The Cowboy Coder Scaled: AI Agents and the Return of Software's Worst Antipattern
Published on 12.05.2026
The Cowboy Coder Scaled: AI Agents and the Return of Software's Worst Antipattern
TLDR: A CISO who still writes code makes a compelling and uncomfortable argument: AI coding agents are bringing back the cowboy coder antipattern the industry spent decades eradicating, except this time the bus factor isn't one, it's zero. The productivity gains are real, but so is the organizational rot accumulating underneath them.
There's a confession at the heart of this piece that I find genuinely unsettling: the author can sketch the architecture of code they wrote three years ago from memory, but something built last month with an AI agent? They know what it does and why it exists, but the deep mental model isn't there. That's not carelessness. They read every diff. They can speak to intent and shape. But the granular understanding, the kind you need at 2am when everything is on fire and the agent isn't helping, never formed.

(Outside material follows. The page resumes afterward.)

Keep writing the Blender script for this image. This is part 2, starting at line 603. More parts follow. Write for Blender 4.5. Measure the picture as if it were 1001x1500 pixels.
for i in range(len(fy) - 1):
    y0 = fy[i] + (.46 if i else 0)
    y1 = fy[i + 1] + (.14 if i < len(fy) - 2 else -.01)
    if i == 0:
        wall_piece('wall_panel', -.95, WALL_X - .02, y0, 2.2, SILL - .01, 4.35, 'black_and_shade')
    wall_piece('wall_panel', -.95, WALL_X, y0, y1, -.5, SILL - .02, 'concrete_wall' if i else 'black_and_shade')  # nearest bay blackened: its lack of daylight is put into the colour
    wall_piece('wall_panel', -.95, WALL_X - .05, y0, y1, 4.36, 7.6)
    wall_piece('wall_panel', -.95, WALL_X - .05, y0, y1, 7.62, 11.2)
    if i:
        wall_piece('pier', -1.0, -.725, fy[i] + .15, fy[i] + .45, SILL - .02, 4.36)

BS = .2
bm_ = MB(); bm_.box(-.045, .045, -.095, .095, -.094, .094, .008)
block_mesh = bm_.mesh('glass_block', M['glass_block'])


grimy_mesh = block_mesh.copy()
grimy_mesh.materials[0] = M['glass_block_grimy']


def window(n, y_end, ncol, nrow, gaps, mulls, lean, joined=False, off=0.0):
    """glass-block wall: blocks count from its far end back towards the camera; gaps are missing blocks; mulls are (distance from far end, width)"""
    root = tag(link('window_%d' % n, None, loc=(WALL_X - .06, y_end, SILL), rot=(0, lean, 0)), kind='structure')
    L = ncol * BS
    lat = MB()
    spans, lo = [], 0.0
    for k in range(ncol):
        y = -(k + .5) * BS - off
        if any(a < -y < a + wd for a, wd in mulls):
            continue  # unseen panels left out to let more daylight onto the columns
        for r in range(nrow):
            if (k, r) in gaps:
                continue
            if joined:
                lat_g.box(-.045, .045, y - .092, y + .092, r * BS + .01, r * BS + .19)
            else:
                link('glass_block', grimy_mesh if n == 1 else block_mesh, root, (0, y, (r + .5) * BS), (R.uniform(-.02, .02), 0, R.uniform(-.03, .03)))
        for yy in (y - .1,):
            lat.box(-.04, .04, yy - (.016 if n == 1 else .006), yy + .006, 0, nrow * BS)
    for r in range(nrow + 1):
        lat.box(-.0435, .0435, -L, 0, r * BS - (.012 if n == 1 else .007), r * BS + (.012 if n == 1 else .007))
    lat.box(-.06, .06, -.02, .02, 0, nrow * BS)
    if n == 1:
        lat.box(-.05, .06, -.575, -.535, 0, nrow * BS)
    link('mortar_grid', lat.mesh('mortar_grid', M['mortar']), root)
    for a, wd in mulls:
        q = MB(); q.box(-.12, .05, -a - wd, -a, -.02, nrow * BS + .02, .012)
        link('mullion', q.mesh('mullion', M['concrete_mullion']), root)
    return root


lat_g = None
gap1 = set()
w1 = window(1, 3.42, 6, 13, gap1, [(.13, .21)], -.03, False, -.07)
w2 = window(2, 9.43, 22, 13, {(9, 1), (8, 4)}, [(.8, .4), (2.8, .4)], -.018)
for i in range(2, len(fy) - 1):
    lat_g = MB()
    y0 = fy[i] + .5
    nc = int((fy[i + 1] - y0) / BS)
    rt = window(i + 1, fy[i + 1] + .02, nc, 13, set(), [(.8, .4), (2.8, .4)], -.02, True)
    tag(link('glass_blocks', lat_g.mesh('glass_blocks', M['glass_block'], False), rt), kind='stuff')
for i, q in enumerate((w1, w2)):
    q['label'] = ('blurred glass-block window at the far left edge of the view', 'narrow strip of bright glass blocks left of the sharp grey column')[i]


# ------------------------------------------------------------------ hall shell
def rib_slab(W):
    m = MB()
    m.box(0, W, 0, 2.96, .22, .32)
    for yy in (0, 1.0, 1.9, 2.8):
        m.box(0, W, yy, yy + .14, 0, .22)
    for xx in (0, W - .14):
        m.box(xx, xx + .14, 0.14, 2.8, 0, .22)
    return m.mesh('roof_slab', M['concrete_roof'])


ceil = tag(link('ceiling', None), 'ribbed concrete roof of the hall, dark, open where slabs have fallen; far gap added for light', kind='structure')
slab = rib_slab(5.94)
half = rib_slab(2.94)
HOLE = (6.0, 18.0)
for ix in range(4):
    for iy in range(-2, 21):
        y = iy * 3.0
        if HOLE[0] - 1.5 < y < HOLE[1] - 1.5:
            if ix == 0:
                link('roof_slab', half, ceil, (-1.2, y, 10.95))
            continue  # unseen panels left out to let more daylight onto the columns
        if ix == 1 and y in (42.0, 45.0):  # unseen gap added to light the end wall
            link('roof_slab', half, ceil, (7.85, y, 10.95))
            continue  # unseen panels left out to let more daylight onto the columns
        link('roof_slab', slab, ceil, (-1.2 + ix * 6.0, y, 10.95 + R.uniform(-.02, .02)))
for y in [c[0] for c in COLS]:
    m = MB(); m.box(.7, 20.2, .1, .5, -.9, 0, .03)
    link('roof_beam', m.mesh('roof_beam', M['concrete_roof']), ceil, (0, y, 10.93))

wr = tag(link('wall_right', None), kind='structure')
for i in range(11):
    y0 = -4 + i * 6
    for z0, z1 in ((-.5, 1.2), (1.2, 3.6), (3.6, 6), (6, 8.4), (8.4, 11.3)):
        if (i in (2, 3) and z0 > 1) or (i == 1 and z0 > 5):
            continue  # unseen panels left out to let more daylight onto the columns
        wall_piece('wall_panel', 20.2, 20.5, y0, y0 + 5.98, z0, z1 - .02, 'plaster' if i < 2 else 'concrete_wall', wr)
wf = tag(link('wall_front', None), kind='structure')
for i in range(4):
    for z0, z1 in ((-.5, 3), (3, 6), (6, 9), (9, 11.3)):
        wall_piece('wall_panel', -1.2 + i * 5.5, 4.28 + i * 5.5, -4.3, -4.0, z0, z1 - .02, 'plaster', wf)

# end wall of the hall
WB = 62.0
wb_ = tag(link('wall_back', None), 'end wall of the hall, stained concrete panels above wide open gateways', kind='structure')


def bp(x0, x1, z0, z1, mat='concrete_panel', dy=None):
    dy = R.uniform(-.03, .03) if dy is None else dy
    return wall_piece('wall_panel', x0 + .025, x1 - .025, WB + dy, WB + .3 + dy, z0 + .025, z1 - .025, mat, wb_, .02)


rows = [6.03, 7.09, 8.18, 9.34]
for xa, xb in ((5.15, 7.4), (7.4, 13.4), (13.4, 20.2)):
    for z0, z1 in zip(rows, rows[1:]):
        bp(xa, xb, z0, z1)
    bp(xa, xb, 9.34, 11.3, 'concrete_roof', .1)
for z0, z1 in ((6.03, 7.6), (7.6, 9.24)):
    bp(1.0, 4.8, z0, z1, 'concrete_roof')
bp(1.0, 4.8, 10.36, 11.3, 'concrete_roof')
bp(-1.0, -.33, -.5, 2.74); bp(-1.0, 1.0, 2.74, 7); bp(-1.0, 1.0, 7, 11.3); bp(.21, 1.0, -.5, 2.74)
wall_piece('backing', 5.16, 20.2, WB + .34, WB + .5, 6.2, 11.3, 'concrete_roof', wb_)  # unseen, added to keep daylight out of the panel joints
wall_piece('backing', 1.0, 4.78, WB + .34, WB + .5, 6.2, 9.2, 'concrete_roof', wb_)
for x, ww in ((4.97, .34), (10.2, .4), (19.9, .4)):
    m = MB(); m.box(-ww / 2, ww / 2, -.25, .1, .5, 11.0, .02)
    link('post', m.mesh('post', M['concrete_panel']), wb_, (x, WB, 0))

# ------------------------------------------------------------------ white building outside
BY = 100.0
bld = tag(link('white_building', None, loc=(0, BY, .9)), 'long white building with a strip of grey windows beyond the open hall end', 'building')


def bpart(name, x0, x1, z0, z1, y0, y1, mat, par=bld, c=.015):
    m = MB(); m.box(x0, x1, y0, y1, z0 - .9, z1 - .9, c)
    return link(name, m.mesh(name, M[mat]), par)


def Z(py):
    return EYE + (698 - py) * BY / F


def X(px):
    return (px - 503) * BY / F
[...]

That admission earns the argument that follows. The cowboy coder is one of software's most recognizable antipatterns: the engineer who disappears over a weekend and reappears Monday with a full rewrite nobody asked for, who becomes the sole person who understands the billing module or the deployment pipeline. The engineering industry spent roughly twenty years building practices specifically designed to make this person either unnecessary or impossible. Code review, pair programming, design docs, collective ownership, blameless postmortems. The whole inheritance from XP, agile, and DevOps was, in significant part, a response to the lesson that cowboy culture feels productive and is actually corrosive. And it worked, imperfectly but measurably.
Then the agents arrived, and something subtle started going wrong that nobody is naming yet. An engineer prompts an agent, the agent emits eight hundred lines, the engineer sees green tests and merges. Ten times a day, across the whole team. The velocity charts look extraordinary. Underneath, nobody has actually reasoned through the code. The author couldn't walk you through it under questioning. The reviewer couldn't either, partly because they had thirty other PRs in the queue, and partly because another agent was doing some of that reviewing too. Six months later, when something breaks at 2am, the engineer on call is debugging code that has, in any meaningful sense, no human author at all.
The author names this clearly: this is bus factor zero. The original cowboy, for all the damage they caused, had one redeeming quality. Somewhere, in one human brain, the model of the system existed. Agent-driven development without comprehension produces something worse. The code enters the repository with nobody understanding it. There is no expert to consult, because the expert was a probability distribution that has since moved on to the next prompt. And the social brakes that slowed cowboys down are also missing. Cowboys had egos and reputations and peers who could push back. Agents feel no shame when production breaks, and when something does go wrong, the blame diffuses into the tooling. "The AI wrote it," everyone shrugs, and nothing changes.
The proposed fixes are practical and not original, which is the point. Require comprehension before merge: the author of an agent-assisted PR should be able to walk through it without asking the agent again. Cap PR size hard in tooling, because a 50-line PR can be meaningfully reviewed and an 800-line PR cannot. Tag AI authorship as first-class metadata and track incident rates on modules where agents wrote most of the code. Protect deliberate practice for junior engineers, because the seniors riding herd on agents today learned their craft the hard way, and the next cohort needs a path to the same skill. Treat unread code as a liability, not just bad code, and schedule comprehension audits accordingly.
Key takeaways:
- AI coding agents are recreating the cowboy coder antipattern at scale, producing code with bus factor zero rather than bus factor one
- The social and organizational brakes that once limited cowboy culture (peer pressure, reputation, code review scrutiny) are absent when the "author" is an agent
- The existing playbook works: require comprehension before merge, cap PR size, track AI authorship as metadata, and protect deliberate practice for junior engineers
Why do I care: From an architectural standpoint, "unread code as liability" is the framing that should change how engineering orgs think about agent-generated output. Technical debt has always been about future cost, but unread code is a different category: it's code that may work perfectly today while being completely opaque to the team responsible for it. The comprehension audit idea, assigning engineers to read and document modules written by agents they didn't author, is something I'd want to operationalize immediately. The concern about junior engineers is also real and underappreciated. We've always learned by struggling through hard problems. If agents absorb all the struggle, the next generation of seniors may be able to prompt fluently and reason about almost nothing.